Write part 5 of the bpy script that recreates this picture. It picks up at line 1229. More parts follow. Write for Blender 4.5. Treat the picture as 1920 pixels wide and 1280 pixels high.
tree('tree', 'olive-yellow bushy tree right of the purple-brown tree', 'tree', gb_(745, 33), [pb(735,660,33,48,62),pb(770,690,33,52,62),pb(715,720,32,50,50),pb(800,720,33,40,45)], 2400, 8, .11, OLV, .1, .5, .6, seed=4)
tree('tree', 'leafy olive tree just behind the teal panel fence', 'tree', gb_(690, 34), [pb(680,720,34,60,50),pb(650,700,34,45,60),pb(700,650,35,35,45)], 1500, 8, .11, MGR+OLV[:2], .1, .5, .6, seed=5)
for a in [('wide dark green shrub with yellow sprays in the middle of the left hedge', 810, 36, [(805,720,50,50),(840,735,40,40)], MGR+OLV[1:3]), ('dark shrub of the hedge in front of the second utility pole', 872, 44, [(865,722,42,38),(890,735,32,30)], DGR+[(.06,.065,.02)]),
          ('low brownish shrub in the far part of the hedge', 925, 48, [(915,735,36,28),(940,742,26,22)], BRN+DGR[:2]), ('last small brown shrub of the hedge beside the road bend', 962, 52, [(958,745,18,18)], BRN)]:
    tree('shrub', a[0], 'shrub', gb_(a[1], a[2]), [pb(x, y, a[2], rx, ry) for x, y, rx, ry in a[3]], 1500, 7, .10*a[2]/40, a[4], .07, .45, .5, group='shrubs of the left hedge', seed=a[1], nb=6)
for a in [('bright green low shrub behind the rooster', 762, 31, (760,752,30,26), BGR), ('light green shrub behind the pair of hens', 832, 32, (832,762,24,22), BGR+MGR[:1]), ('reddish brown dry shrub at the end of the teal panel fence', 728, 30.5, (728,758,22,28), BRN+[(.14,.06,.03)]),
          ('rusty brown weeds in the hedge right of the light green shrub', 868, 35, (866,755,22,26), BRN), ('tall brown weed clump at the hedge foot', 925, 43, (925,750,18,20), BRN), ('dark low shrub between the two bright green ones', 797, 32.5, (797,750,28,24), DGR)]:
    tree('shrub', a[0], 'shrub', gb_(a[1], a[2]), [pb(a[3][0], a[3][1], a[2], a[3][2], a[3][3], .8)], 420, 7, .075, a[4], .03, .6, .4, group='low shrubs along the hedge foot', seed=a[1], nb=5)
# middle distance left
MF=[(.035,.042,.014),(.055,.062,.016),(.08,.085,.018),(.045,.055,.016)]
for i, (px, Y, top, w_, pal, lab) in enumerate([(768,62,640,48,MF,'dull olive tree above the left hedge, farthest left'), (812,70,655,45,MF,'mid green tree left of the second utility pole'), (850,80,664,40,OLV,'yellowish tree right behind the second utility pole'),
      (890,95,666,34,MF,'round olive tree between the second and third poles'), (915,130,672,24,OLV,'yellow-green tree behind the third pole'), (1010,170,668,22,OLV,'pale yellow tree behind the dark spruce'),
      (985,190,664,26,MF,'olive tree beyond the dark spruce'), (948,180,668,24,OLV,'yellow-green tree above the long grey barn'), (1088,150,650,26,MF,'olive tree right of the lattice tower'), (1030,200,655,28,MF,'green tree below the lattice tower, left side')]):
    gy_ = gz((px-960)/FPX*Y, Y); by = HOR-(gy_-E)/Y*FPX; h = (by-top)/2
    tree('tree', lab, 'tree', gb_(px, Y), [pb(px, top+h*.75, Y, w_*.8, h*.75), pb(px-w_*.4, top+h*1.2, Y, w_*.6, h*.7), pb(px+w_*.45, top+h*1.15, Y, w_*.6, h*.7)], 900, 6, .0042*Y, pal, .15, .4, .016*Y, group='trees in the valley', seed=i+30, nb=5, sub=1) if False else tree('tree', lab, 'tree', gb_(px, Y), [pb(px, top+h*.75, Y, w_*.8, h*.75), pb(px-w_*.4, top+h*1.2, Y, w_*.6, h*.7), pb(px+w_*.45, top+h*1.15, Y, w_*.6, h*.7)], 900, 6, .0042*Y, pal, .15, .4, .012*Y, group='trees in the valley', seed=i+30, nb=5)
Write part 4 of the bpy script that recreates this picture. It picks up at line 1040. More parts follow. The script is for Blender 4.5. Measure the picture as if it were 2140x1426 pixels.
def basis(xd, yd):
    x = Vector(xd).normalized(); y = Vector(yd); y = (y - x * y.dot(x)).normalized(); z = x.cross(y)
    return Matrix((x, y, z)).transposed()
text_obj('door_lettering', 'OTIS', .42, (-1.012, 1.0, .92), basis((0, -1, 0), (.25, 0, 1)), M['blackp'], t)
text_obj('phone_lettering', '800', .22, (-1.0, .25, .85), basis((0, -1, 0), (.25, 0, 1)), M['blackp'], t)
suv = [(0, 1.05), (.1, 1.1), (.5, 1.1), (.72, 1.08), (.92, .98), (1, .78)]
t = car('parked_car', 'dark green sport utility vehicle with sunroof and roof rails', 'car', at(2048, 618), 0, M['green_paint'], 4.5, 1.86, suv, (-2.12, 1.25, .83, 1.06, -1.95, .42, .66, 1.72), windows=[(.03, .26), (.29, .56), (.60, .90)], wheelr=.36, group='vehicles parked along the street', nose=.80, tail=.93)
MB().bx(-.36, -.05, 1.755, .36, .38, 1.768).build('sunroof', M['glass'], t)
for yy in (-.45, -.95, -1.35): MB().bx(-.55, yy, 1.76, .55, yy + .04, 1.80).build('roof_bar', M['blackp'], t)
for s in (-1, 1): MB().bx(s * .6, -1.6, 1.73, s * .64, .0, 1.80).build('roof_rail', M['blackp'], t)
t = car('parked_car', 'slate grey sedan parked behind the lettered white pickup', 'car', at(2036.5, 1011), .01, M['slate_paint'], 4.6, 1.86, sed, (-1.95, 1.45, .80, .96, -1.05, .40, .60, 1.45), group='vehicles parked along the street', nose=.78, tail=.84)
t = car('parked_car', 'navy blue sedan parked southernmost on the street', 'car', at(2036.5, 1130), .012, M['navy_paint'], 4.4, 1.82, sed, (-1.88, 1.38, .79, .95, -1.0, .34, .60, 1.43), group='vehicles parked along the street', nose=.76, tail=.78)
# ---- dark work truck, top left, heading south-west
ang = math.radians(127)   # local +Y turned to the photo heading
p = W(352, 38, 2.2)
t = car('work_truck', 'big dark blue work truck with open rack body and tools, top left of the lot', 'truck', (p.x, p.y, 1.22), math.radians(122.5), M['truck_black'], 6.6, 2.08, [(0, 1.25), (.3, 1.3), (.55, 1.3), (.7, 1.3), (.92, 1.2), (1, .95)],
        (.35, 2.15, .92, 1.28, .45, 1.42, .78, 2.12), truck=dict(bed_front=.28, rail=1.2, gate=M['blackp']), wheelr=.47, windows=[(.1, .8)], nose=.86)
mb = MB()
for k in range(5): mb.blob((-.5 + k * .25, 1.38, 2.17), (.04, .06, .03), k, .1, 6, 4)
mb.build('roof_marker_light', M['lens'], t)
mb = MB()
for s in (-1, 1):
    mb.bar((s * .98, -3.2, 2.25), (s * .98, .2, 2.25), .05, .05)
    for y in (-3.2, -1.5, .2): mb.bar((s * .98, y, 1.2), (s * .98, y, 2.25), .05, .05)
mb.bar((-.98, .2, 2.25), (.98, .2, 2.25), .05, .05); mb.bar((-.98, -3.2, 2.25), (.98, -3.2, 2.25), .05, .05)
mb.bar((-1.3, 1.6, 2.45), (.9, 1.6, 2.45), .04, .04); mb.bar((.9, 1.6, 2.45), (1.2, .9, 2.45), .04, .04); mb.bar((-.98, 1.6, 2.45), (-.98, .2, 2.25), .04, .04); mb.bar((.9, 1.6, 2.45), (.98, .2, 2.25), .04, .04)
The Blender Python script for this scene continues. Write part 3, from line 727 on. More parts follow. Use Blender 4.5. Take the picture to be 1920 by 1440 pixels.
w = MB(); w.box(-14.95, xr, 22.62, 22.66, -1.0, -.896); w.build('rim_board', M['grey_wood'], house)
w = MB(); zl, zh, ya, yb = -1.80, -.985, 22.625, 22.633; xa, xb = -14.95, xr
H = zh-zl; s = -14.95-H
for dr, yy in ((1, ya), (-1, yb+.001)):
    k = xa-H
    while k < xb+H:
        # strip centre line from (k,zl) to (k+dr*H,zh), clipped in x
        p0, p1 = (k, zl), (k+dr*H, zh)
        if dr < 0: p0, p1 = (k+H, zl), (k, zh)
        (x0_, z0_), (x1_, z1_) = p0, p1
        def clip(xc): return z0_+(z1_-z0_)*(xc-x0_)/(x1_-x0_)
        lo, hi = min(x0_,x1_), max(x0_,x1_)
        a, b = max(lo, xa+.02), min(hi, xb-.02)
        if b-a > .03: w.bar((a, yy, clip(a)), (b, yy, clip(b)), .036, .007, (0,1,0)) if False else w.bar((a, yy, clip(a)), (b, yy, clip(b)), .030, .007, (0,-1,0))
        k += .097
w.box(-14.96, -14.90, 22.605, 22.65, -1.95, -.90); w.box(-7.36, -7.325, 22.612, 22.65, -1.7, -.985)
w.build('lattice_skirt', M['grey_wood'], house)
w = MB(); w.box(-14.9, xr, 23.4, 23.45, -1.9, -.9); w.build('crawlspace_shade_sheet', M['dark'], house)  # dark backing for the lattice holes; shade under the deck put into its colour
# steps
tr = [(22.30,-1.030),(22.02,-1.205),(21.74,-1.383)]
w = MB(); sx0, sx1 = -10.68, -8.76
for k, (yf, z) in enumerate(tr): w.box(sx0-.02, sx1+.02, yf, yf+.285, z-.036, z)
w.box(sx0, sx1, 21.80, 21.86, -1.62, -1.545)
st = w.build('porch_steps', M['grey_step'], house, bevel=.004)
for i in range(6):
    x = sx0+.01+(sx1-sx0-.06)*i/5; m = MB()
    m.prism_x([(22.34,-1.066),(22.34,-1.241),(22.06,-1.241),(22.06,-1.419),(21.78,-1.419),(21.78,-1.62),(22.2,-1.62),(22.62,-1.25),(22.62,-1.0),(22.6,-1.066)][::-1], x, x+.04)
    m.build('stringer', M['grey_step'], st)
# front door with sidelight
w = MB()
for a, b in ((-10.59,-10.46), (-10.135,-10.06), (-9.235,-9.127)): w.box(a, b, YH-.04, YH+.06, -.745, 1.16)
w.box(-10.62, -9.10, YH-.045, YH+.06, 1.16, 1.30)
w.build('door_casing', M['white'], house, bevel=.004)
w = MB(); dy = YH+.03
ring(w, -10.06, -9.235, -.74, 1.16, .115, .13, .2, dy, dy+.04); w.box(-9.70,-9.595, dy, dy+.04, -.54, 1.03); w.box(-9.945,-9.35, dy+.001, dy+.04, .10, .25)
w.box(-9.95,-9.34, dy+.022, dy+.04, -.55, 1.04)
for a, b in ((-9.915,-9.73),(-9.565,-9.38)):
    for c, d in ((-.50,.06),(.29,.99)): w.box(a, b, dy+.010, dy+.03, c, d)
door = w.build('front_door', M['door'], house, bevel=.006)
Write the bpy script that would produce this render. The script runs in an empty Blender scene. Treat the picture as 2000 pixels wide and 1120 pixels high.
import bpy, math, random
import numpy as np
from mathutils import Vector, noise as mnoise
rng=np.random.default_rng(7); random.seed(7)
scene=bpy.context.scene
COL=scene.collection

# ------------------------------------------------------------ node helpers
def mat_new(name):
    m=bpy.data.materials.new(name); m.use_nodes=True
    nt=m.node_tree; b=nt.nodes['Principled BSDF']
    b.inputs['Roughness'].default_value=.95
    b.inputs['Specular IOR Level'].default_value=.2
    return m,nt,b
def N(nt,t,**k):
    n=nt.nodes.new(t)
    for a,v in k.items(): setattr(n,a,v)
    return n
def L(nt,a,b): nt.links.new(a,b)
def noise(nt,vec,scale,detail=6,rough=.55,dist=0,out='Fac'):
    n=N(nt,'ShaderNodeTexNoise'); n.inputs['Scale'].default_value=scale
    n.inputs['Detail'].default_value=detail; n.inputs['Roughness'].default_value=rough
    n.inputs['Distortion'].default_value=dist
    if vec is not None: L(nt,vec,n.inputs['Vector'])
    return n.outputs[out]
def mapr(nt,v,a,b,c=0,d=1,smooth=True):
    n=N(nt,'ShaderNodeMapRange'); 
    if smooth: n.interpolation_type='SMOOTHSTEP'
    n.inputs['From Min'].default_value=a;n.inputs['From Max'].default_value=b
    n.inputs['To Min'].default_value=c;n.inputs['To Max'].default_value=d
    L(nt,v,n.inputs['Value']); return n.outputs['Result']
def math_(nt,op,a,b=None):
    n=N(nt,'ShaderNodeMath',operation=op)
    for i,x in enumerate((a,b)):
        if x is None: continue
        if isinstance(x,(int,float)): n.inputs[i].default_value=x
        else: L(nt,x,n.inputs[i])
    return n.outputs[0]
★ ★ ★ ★
> Your instructions: Retype precisely, and only, the span of lines that opens at the line containing "The Blender Python" and closes at the line containing "w.build('lattice_skirt', M['grey_wood'], house)", both inclusive.

> Output below:
The Blender Python script for this scene continues. Write part 3, from line 727 on. More parts follow. Use Blender 4.5. Take the picture to be 1920 by 1440 pixels.
w = MB(); w.box(-14.95, xr, 22.62, 22.66, -1.0, -.896); w.build('rim_board', M['grey_wood'], house)
w = MB(); zl, zh, ya, yb = -1.80, -.985, 22.625, 22.633; xa, xb = -14.95, xr
H = zh-zl; s = -14.95-H
for dr, yy in ((1, ya), (-1, yb+.001)):
    k = xa-H
    while k < xb+H:
        # strip centre line from (k,zl) to (k+dr*H,zh), clipped in x
        p0, p1 = (k, zl), (k+dr*H, zh)
        if dr < 0: p0, p1 = (k+H, zl), (k, zh)
        (x0_, z0_), (x1_, z1_) = p0, p1
        def clip(xc): return z0_+(z1_-z0_)*(xc-x0_)/(x1_-x0_)
        lo, hi = min(x0_,x1_), max(x0_,x1_)
        a, b = max(lo, xa+.02), min(hi, xb-.02)
        if b-a > .03: w.bar((a, yy, clip(a)), (b, yy, clip(b)), .036, .007, (0,1,0)) if False else w.bar((a, yy, clip(a)), (b, yy, clip(b)), .030, .007, (0,-1,0))
        k += .097
w.box(-14.96, -14.90, 22.605, 22.65, -1.95, -.90); w.box(-7.36, -7.325, 22.612, 22.65, -1.7, -.985)
w.build('lattice_skirt', M['grey_wood'], house)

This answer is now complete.